• [Stated task]
Please copy all the lines that follow, word for word.
******
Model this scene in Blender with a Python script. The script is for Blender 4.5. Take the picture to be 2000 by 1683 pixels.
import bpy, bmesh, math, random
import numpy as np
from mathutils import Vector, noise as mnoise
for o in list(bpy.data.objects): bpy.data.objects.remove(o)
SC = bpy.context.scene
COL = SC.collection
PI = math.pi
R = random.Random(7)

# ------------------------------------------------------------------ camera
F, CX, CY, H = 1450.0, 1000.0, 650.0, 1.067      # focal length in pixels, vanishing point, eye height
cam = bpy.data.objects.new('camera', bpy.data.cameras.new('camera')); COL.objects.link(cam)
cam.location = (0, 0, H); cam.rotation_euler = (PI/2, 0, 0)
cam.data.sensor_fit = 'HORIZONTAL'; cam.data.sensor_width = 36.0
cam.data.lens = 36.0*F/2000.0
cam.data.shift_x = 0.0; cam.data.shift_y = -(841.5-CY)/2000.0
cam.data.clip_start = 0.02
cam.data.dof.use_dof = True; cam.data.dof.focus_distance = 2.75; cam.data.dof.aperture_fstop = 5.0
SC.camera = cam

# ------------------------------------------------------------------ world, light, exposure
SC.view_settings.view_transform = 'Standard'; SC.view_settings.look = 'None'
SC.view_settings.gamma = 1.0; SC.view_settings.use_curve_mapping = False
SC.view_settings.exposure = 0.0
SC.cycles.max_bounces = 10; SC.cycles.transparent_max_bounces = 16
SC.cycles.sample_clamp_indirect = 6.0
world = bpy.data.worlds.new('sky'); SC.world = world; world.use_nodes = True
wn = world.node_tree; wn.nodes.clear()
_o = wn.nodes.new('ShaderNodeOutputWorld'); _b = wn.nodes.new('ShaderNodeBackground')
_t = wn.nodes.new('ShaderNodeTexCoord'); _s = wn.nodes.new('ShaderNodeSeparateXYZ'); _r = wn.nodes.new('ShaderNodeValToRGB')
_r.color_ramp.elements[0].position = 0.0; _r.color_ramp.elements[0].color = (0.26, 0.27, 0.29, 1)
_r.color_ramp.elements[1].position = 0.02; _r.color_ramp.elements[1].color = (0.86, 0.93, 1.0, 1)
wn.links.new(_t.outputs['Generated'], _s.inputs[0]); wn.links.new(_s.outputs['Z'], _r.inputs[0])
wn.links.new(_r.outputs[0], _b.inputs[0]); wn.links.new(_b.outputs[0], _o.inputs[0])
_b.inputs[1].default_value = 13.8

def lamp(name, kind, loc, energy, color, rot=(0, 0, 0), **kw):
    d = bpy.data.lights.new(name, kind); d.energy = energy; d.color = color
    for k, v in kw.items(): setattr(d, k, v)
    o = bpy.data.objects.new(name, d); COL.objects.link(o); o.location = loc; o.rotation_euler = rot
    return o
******
• [Finished exercise]
Model this scene in Blender with a Python script. The script is for Blender 4.5. Take the picture to be 2000 by 1683 pixels.
import bpy, bmesh, math, random
import numpy as np
from mathutils import Vector, noise as mnoise
for o in list(bpy.data.objects): bpy.data.objects.remove(o)
SC = bpy.context.scene
COL = SC.collection
PI = math.pi
R = random.Random(7)

# ------------------------------------------------------------------ camera
F, CX, CY, H = 1450.0, 1000.0, 650.0, 1.067      # focal length in pixels, vanishing point, eye height
cam = bpy.data.objects.new('camera', bpy.data.cameras.new('camera')); COL.objects.link(cam)
cam.location = (0, 0, H); cam.rotation_euler = (PI/2, 0, 0)
cam.data.sensor_fit = 'HORIZONTAL'; cam.data.sensor_width = 36.0
cam.data.lens = 36.0*F/2000.0
cam.data.shift_x = 0.0; cam.data.shift_y = -(841.5-CY)/2000.0
cam.data.clip_start = 0.02
cam.data.dof.use_dof = True; cam.data.dof.focus_distance = 2.75; cam.data.dof.aperture_fstop = 5.0
SC.camera = cam

# ------------------------------------------------------------------ world, light, exposure
SC.view_settings.view_transform = 'Standard'; SC.view_settings.look = 'None'
SC.view_settings.gamma = 1.0; SC.view_settings.use_curve_mapping = False
SC.view_settings.exposure = 0.0
SC.cycles.max_bounces = 10; SC.cycles.transparent_max_bounces = 16
SC.cycles.sample_clamp_indirect = 6.0
world = bpy.data.worlds.new('sky'); SC.world = world; world.use_nodes = True
wn = world.node_tree; wn.nodes.clear()
_o = wn.nodes.new('ShaderNodeOutputWorld'); _b = wn.nodes.new('ShaderNodeBackground')
_t = wn.nodes.new('ShaderNodeTexCoord'); _s = wn.nodes.new('ShaderNodeSeparateXYZ'); _r = wn.nodes.new('ShaderNodeValToRGB')
_r.color_ramp.elements[0].position = 0.0; _r.color_ramp.elements[0].color = (0.26, 0.27, 0.29, 1)
_r.color_ramp.elements[1].position = 0.02; _r.color_ramp.elements[1].color = (0.86, 0.93, 1.0, 1)
wn.links.new(_t.outputs['Generated'], _s.inputs[0]); wn.links.new(_s.outputs['Z'], _r.inputs[0])
wn.links.new(_r.outputs[0], _b.inputs[0]); wn.links.new(_b.outputs[0], _o.inputs[0])
_b.inputs[1].default_value = 13.8

def lamp(name, kind, loc, energy, color, rot=(0, 0, 0), **kw):
    d = bpy.data.lights.new(name, kind); d.energy = energy; d.color = color
    for k, v in kw.items(): setattr(d, k, v)
    o = bpy.data.objects.new(name, d); COL.objects.link(o); o.location = loc; o.rotation_euler = rot
    return o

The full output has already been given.